With the growing prevalence of open road tolling and electronic toll collection, enforcement of payment to use toll roads has become a major challenge. Foreign and rental cars cause particular difficulties. According to the KPMG Toll Benchmarking Study 2015: An evolution of tolling, only 26 per cent of toll road operators said that they were effective or very effective at identifying the owners of out-of-jurisdiction cars in case of violation.

Richard Threlfall, head of infrastructure, building and construction at KPMG UK said: “Our report shows the impact of technology in the sector with 91 per cent of respondents offering some form of Electronic Toll Collection and 43 per cent using Open Road Tolling. None of us want to queue at toll booths if we could drive straight through. But the report shows that this creates a challenge for the industry, with 61 per cent of toll road operators surveyed struggling to identify the owners of out-of-jurisdiction vehicles and a further 13 per cent making no attempt at enforcement.

“This creates a significant financial risk for toll operators and is a potential barrier to the further spread of Open Road Tolling, which would be of benefit to motorists. It is clear authorities need to invest in the level of co-operation needed in the effective enforcement of non-payment by drivers of foreign vehicles.”

The KPMG study, based on survey data collected from more than 40 road tolling entities worldwide, went onto highlight how the tolling industry is pursuing efficiency gains through technology enhancements.
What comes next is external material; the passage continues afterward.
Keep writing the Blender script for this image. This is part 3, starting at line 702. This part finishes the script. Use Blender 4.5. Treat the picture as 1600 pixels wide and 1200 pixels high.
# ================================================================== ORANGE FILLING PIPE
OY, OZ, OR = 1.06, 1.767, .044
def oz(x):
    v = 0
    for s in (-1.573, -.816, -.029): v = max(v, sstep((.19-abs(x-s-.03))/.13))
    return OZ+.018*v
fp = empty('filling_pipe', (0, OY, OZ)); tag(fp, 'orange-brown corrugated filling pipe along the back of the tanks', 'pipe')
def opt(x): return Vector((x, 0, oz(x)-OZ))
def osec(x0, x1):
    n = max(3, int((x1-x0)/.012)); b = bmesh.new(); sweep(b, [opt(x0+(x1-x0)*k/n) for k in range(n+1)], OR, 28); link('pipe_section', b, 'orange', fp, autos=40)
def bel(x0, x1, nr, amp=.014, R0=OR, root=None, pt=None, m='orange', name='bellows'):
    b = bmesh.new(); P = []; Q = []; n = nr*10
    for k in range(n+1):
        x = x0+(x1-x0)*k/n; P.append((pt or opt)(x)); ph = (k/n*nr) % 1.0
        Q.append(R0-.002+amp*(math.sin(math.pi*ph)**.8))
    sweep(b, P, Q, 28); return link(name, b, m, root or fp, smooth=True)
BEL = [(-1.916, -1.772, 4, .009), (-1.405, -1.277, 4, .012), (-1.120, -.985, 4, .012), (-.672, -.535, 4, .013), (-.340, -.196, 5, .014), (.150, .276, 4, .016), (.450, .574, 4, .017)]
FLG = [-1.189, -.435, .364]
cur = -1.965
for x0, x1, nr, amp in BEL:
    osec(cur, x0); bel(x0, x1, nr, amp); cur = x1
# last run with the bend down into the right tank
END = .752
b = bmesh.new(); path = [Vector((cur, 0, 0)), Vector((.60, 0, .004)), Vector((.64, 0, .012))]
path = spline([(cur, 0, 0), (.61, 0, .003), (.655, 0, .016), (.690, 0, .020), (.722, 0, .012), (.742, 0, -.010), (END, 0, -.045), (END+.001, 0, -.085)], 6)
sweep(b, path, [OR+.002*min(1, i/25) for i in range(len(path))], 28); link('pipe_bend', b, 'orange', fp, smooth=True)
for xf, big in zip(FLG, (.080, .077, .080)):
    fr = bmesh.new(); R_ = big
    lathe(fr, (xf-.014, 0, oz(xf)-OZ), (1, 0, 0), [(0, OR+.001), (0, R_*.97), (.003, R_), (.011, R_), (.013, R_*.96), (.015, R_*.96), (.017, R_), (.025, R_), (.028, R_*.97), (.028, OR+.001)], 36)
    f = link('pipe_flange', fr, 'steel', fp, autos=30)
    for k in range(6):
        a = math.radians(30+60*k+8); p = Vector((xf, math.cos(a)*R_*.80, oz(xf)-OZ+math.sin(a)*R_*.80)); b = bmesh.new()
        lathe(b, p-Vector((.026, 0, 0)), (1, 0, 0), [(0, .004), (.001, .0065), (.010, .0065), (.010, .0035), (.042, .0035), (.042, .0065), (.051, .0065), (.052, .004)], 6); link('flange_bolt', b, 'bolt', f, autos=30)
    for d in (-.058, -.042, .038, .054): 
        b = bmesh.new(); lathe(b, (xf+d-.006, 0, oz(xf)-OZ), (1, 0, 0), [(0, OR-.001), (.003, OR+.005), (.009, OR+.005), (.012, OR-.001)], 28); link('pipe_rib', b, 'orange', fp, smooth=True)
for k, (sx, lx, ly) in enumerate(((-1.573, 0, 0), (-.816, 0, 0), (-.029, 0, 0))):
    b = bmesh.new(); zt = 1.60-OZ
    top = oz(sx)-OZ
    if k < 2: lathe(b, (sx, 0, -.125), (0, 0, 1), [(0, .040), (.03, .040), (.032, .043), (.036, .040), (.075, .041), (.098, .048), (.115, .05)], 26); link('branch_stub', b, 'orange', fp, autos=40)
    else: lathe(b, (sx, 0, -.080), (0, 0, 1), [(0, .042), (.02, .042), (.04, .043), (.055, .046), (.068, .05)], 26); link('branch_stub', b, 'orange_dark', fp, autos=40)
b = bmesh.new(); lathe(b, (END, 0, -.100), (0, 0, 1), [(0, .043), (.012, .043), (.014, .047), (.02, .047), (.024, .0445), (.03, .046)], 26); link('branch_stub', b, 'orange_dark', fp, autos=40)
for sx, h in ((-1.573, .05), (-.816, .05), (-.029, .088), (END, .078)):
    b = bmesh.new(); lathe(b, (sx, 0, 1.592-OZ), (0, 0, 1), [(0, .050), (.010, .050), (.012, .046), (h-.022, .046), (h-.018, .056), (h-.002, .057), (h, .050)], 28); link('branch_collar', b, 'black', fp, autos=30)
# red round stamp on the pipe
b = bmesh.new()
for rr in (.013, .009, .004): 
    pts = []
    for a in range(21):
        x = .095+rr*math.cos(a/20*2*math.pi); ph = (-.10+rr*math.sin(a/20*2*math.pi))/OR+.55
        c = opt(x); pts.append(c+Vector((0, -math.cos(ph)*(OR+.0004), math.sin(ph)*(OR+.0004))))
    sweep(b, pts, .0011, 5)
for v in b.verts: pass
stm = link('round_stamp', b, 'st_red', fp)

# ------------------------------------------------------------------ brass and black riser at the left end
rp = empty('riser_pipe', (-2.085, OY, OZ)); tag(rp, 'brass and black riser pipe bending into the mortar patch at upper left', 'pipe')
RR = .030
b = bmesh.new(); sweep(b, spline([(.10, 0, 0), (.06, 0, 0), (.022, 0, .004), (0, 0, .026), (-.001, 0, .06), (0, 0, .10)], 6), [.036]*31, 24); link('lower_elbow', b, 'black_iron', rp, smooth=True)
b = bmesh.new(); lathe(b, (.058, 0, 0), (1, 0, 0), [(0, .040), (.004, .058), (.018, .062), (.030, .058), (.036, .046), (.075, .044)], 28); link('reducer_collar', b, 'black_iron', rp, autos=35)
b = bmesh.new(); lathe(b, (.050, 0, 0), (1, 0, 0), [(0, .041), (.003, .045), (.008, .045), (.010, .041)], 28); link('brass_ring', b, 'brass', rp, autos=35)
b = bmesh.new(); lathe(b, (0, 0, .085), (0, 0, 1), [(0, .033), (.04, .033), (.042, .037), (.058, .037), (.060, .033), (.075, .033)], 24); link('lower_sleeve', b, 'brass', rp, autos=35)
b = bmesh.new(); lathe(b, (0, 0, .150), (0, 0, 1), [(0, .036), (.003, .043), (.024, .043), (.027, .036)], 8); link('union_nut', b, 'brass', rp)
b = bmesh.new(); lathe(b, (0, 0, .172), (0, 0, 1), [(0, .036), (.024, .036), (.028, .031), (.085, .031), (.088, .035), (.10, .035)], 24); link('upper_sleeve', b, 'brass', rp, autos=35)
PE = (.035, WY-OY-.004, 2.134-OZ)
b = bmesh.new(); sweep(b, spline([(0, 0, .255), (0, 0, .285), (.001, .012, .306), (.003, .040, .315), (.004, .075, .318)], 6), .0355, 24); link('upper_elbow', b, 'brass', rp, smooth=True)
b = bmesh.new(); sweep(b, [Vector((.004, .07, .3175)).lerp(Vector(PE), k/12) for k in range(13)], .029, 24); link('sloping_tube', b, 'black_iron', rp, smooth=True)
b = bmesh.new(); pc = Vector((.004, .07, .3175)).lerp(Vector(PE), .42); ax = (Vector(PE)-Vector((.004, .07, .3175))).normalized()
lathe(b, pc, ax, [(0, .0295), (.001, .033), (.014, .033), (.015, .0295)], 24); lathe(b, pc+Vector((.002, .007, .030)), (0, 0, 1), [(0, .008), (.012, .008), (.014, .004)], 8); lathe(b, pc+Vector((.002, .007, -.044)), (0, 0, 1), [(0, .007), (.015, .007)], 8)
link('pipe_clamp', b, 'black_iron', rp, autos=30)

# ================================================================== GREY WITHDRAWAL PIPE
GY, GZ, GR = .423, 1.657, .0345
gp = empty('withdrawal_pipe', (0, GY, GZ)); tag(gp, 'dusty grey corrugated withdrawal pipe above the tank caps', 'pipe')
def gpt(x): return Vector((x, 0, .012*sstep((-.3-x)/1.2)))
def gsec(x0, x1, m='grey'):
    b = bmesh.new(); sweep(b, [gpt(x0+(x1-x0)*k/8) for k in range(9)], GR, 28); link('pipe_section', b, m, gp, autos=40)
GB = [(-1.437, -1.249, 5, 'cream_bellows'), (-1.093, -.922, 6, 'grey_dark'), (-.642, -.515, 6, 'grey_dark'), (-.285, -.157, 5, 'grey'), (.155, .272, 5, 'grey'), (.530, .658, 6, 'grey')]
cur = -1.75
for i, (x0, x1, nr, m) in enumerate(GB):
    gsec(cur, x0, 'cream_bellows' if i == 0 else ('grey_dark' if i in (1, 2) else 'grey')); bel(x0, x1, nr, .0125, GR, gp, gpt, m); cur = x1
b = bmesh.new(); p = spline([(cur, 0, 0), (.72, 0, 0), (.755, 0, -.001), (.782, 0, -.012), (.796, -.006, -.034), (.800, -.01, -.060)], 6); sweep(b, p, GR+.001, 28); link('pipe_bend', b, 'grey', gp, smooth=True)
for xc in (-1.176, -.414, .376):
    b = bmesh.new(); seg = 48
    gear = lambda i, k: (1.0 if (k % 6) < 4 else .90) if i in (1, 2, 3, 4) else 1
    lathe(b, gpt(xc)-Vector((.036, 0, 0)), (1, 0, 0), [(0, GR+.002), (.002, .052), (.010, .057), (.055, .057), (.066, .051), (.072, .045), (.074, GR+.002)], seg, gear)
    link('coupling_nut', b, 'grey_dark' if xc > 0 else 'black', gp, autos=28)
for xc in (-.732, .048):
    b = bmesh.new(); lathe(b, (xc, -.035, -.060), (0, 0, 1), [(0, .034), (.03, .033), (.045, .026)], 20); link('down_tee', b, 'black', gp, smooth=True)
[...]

With limited flexibility to increase toll rates, the only solution to improve margins is to reduce costs, either through sweating assets or by investing in technologies which reduce the cost per transaction.

More than 50 per cent of respondents said that they had upgraded their tolling system within the last five years, and a further 45 per cent were looking to undertake a toll system upgrade.

Other views identified to enable improved margins, include:

  • Nearly half of respondents said they expected to see a positive impact from the introduction of toll collection systems based on global positioning (such as GPS or Glonass), with 23 per cent expecting the adoption of such systems to result in cost reductions for the sector.
  • 60 per cent of the respondents advocated a greater rate setting flexibility, saying that increasing rate setting flexibility can best help improve the cost efficiency of their road assets.
  • 58 per cent had no documented methodology to measure collection of costs consistently, creating a significant challenge for measuring cost efficiency.

“The report shows that implementation of technology will be fundamental to achieving further efficiencies in the tolling sector, and the data which is generated is a currently under-exploited source of value for toll road operators. Unfortunately the lack of effective cross-border enforcement will continue to act as a drag on the implementation of Open Road Tolling,” concluded Threlfall.